[BEGIN Provided data]

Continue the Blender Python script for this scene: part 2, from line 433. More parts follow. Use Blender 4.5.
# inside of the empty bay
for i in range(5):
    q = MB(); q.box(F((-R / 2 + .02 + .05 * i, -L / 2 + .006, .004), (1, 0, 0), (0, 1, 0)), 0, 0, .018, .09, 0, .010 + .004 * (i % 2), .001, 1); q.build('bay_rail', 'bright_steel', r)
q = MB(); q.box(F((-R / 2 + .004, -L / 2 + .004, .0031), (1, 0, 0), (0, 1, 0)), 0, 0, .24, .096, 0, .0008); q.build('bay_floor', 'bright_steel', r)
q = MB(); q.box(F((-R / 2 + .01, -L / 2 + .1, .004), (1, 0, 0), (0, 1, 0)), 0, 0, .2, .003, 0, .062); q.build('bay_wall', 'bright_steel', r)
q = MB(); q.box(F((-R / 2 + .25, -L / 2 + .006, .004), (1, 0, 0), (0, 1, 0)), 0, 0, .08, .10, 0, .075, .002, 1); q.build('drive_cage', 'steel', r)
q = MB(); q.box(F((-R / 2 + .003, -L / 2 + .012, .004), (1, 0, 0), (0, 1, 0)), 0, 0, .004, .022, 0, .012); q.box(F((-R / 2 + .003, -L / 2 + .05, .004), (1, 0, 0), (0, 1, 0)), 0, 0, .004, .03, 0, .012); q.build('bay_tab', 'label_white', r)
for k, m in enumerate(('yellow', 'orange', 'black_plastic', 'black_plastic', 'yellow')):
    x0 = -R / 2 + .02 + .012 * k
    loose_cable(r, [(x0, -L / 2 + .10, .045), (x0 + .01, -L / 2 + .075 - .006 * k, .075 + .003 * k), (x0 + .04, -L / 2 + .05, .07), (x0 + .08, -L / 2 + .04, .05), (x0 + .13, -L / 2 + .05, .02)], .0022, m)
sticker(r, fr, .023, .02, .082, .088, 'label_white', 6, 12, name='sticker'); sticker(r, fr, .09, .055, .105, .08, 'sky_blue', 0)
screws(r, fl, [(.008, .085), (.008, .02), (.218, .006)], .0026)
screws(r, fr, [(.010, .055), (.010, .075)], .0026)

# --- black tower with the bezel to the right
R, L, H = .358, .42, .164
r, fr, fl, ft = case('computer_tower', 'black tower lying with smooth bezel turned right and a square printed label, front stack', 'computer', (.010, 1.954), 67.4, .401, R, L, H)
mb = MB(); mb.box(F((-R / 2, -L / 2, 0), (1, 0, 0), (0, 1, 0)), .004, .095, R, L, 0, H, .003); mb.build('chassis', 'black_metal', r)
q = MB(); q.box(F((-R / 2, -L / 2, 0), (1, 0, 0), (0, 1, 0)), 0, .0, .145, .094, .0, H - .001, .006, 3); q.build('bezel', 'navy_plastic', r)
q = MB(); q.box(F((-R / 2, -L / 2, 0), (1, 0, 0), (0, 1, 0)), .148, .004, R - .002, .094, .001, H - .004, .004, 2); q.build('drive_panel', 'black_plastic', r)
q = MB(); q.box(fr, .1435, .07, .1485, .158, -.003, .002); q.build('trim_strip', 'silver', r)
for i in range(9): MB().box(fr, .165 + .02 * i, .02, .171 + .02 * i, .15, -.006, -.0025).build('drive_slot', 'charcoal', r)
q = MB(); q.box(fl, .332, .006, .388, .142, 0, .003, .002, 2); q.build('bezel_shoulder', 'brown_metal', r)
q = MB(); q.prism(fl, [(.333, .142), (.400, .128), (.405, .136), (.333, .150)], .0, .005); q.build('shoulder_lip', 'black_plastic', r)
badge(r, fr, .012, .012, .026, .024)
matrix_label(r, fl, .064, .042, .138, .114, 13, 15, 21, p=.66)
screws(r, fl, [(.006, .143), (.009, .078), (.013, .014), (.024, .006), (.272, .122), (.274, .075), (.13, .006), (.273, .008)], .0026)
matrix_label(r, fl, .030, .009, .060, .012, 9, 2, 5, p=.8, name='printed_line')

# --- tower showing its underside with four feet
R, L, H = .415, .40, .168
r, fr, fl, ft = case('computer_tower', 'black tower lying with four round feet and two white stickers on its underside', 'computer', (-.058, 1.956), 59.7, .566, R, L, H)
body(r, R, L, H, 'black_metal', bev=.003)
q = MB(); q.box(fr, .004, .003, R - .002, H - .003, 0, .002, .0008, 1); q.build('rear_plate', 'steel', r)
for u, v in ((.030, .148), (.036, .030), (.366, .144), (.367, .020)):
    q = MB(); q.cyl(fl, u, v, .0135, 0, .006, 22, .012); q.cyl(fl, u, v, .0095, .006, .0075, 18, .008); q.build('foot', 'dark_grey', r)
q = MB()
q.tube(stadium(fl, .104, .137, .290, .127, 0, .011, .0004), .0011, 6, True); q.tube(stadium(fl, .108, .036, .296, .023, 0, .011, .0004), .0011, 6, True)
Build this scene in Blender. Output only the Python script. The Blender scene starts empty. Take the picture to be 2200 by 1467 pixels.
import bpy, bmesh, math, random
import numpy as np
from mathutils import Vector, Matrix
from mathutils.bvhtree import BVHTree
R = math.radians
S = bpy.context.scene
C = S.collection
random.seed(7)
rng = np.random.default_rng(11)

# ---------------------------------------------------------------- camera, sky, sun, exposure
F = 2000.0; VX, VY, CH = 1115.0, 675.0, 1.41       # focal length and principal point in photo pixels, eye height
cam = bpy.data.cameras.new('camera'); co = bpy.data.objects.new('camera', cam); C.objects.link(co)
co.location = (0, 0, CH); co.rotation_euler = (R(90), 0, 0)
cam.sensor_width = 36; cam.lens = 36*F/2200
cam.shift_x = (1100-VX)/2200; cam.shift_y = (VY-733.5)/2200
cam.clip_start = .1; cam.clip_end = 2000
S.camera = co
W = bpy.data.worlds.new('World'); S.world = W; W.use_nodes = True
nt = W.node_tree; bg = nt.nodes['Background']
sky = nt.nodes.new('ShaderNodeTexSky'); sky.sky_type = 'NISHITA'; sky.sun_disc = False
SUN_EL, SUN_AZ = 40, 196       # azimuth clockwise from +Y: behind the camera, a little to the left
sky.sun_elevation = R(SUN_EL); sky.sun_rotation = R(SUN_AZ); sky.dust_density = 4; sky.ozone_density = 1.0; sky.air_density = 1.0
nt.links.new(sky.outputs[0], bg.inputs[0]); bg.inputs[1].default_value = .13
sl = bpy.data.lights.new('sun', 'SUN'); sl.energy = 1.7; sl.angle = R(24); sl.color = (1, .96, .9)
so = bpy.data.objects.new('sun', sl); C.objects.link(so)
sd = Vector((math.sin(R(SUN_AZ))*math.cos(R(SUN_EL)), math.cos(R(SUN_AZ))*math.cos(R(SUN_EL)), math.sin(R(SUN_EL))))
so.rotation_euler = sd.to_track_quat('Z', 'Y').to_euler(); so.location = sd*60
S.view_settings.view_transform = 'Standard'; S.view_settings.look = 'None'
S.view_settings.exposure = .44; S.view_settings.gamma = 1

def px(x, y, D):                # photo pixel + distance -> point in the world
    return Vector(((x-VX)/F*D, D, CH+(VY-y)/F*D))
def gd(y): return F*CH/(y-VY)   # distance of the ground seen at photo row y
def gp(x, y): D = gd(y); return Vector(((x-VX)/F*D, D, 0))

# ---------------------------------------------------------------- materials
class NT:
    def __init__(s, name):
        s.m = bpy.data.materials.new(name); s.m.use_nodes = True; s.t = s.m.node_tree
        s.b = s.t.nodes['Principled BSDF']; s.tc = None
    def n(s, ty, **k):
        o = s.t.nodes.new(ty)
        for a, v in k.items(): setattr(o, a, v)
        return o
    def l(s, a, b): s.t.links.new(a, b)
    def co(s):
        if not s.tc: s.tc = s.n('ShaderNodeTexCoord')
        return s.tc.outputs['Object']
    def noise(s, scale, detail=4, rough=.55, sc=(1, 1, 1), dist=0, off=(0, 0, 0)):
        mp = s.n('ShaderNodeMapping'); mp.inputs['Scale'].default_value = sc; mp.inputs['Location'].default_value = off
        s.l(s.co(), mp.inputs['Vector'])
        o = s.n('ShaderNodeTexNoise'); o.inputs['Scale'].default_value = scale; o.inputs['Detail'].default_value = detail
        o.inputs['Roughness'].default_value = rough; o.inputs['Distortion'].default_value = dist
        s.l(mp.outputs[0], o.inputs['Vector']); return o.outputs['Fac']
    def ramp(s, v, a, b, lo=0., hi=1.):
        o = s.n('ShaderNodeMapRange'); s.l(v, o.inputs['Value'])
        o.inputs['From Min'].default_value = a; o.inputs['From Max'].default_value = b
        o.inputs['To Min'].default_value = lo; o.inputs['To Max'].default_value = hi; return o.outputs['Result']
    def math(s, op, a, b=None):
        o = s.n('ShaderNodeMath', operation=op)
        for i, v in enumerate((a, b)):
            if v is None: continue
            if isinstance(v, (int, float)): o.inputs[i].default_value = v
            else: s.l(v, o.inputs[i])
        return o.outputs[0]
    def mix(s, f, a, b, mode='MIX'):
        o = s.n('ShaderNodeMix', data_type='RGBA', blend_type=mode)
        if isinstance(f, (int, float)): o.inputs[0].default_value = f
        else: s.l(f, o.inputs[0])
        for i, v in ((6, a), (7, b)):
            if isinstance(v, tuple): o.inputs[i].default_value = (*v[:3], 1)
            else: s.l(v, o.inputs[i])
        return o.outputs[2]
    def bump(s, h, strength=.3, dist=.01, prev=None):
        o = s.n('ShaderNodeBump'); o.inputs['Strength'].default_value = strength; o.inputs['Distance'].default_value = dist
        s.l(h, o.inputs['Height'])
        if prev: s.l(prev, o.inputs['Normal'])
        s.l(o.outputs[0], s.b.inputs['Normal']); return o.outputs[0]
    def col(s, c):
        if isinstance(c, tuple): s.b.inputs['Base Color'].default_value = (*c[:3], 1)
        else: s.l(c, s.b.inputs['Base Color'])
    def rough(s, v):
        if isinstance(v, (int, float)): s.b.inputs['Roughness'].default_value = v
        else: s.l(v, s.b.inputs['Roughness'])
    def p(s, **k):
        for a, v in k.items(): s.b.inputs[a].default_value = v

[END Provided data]

**Exercise instructions:** Pick each line holding the word "Python" out of the data and copy it.

**The reply:**
Continue the Blender Python script for this scene: part 2, from line 433. More parts follow. Use Blender 4.5.
Build this scene in Blender. Output only the Python script. The Blender scene starts empty. Take the picture to be 2200 by 1467 pixels.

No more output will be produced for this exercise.